Section 75 of the Income Tax Law (“ITL”) provides that when mines, quarries, forests and other similar goods exploitation implies the depletion of the substance that produces the income, the deduction in proportion to the substance depletion will be admitted, calculated according to the extracted units.
The ITL states that the tax value of mines, quarries, forests and similar goods will be given for the cost attributable to the referred goods plus costs incurred to obtain the concession.
For fiscal years beginning on January 1, 2018, third paragraph of section 75 (incorporated by means of Law 27,430) states that those costs aiming to satisfy technical and environmental requirements which are requested by applicable regulations determined by competent Enforcement Authority and for which mine owners and/or permit holders are responsible are part of the abovementioned goods tax value.
The mentioned costs must be included from the moment that technical and environmental liabilities originated, regardless of the period when the expenses incurred.
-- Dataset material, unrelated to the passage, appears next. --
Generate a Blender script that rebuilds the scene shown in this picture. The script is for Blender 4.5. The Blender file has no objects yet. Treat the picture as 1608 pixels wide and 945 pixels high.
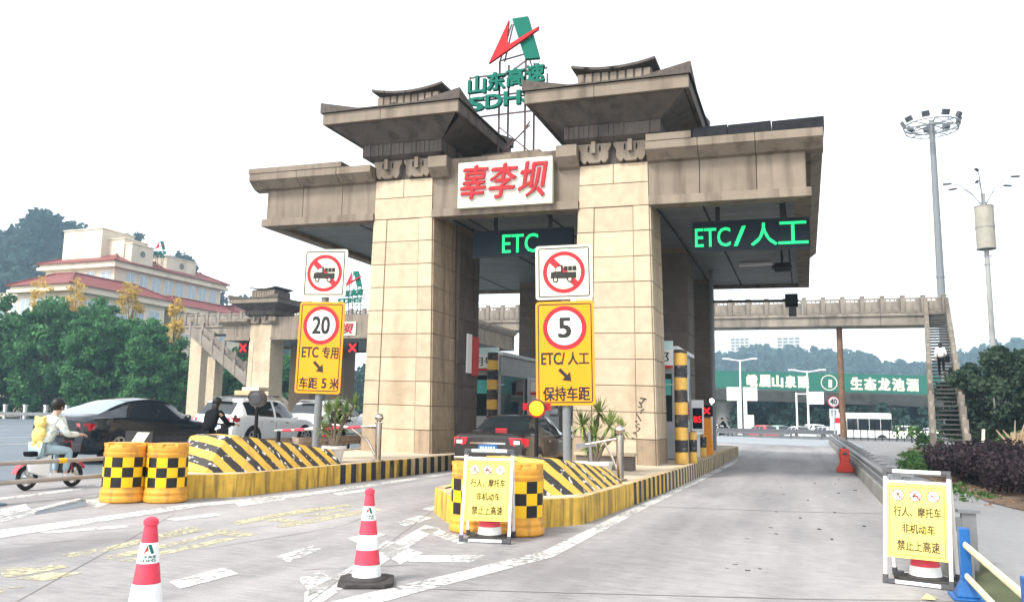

For the purposes of costs originated by the fulfilment of technical and environmental regulations calculation, the first section after section 87 of ITL Regulatory Decree provides that mine owners and/or permit holders must present an annual report indicating the moment from which they are responsible for the fulfilment of rules and obligations.
This section also states that the referred costs will arise from financial statements and it authorizes the Argentine Tax Authority (the “AFIP” after its Spanish acronym) to regulate the conditions required for the information requested by the Enforcement Authority.
Through General Resolution N° 4518/2019, published in the Official Gazette on July 10, 2019, the AFIP determined the minimum information that the referred annual report from competent Enforcement Authority must contain:
- In respect of mine owners and/or permit holders, the annual report must detail: 1) name and surname or registered name; 2) taxpayer’s tax ID ( the “CUIT” after its Spanish acronym); 3) fiscal address.
- In respect of mines, quarries, forests and similar goods, the report must :
- Detail the technical and environmental regulations applicable to mine owners and/or permit holders, and the date from which the responsible party is obliged to present said information.
- Identify the territorial area granted as concession, and the territorial area actually exploited when applicable.
- Include the estimated depletion in mine life years or removed units, as applicable.
- Include the detail, value and, when applicable, the implementation date or the date of the incorporation to the property of: goods supplies and other costs that may have been added to the tax value, pointing out the deducted amounts on the income tax return of the annual report fiscal year (the respective financial statements items must be also identified).
When the Enforcement Authority does not include the data requested in referred items 2, 3, and 4, the responsible party must submit a complementary report which includes the missing information, certified by an independent public accountant.
The annual report must state the business year which it refers to.
Both the annual report issued by the Enforcement Authority and the complementary one must be available to the AFIP at the taxpayer’s address.
The General Resolution provisions are applicable for the fiscal years initiated as from January 1, 2018 (up to and including), and have been in force since July 10, 2019.
This insight is a brief comment on legal news in Argentina; it does not purport to be an exhaustive analysis or to provide legal advice.